* _SUPPLIED DATA_
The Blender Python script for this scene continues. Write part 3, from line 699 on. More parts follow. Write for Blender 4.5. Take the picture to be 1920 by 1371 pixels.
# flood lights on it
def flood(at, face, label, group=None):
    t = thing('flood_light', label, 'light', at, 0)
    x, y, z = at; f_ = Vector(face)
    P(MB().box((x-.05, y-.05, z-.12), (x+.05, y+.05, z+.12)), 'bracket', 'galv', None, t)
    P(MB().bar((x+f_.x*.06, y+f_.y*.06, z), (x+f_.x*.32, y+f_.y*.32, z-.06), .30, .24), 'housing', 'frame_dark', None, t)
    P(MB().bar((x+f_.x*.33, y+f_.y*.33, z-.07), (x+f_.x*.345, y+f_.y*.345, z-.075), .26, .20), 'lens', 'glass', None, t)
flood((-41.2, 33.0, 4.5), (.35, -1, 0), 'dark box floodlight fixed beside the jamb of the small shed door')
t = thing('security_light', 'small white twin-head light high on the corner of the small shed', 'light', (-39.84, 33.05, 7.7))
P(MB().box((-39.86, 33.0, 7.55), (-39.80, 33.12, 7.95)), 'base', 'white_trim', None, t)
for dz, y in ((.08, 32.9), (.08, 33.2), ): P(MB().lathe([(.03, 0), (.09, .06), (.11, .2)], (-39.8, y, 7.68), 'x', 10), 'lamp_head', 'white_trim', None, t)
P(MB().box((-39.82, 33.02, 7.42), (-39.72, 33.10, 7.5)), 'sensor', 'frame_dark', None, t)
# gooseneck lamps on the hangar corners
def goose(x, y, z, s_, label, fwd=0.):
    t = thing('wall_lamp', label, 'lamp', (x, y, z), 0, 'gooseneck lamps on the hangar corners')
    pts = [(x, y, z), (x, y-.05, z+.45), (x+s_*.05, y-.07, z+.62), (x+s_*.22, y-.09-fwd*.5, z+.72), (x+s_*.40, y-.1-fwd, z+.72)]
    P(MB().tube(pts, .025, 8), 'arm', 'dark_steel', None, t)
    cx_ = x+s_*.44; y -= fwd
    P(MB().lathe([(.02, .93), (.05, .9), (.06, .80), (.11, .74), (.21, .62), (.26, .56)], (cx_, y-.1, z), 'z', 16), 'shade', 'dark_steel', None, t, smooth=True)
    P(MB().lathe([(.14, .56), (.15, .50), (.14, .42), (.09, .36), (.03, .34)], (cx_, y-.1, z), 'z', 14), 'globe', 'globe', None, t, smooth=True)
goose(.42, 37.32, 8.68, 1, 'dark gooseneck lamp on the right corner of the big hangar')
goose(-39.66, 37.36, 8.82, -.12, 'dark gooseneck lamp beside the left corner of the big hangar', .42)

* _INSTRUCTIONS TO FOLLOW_
Copy each line of the data above without altering a single character.

* _FINAL ANSWER_
The Blender Python script for this scene continues. Write part 3, from line 699 on. More parts follow. Write for Blender 4.5. Take the picture to be 1920 by 1371 pixels.
# flood lights on it
def flood(at, face, label, group=None):
    t = thing('flood_light', label, 'light', at, 0)
    x, y, z = at; f_ = Vector(face)
    P(MB().box((x-.05, y-.05, z-.12), (x+.05, y+.05, z+.12)), 'bracket', 'galv', None, t)
    P(MB().bar((x+f_.x*.06, y+f_.y*.06, z), (x+f_.x*.32, y+f_.y*.32, z-.06), .30, .24), 'housing', 'frame_dark', None, t)
    P(MB().bar((x+f_.x*.33, y+f_.y*.33, z-.07), (x+f_.x*.345, y+f_.y*.345, z-.075), .26, .20), 'lens', 'glass', None, t)
flood((-41.2, 33.0, 4.5), (.35, -1, 0), 'dark box floodlight fixed beside the jamb of the small shed door')
t = thing('security_light', 'small white twin-head light high on the corner of the small shed', 'light', (-39.84, 33.05, 7.7))
P(MB().box((-39.86, 33.0, 7.55), (-39.80, 33.12, 7.95)), 'base', 'white_trim', None, t)
for dz, y in ((.08, 32.9), (.08, 33.2), ): P(MB().lathe([(.03, 0), (.09, .06), (.11, .2)], (-39.8, y, 7.68), 'x', 10), 'lamp_head', 'white_trim', None, t)
P(MB().box((-39.82, 33.02, 7.42), (-39.72, 33.10, 7.5)), 'sensor', 'frame_dark', None, t)
# gooseneck lamps on the hangar corners
def goose(x, y, z, s_, label, fwd=0.):
    t = thing('wall_lamp', label, 'lamp', (x, y, z), 0, 'gooseneck lamps on the hangar corners')
    pts = [(x, y, z), (x, y-.05, z+.45), (x+s_*.05, y-.07, z+.62), (x+s_*.22, y-.09-fwd*.5, z+.72), (x+s_*.40, y-.1-fwd, z+.72)]
    P(MB().tube(pts, .025, 8), 'arm', 'dark_steel', None, t)
    cx_ = x+s_*.44; y -= fwd
    P(MB().lathe([(.02, .93), (.05, .9), (.06, .80), (.11, .74), (.21, .62), (.26, .56)], (cx_, y-.1, z), 'z', 16), 'shade', 'dark_steel', None, t, smooth=True)
    P(MB().lathe([(.14, .56), (.15, .50), (.14, .42), (.09, .36), (.03, .34)], (cx_, y-.1, z), 'z', 14), 'globe', 'globe', None, t, smooth=True)
goose(.42, 37.32, 8.68, 1, 'dark gooseneck lamp on the right corner of the big hangar')
goose(-39.66, 37.36, 8.82, -.12, 'dark gooseneck lamp beside the left corner of the big hangar', .42)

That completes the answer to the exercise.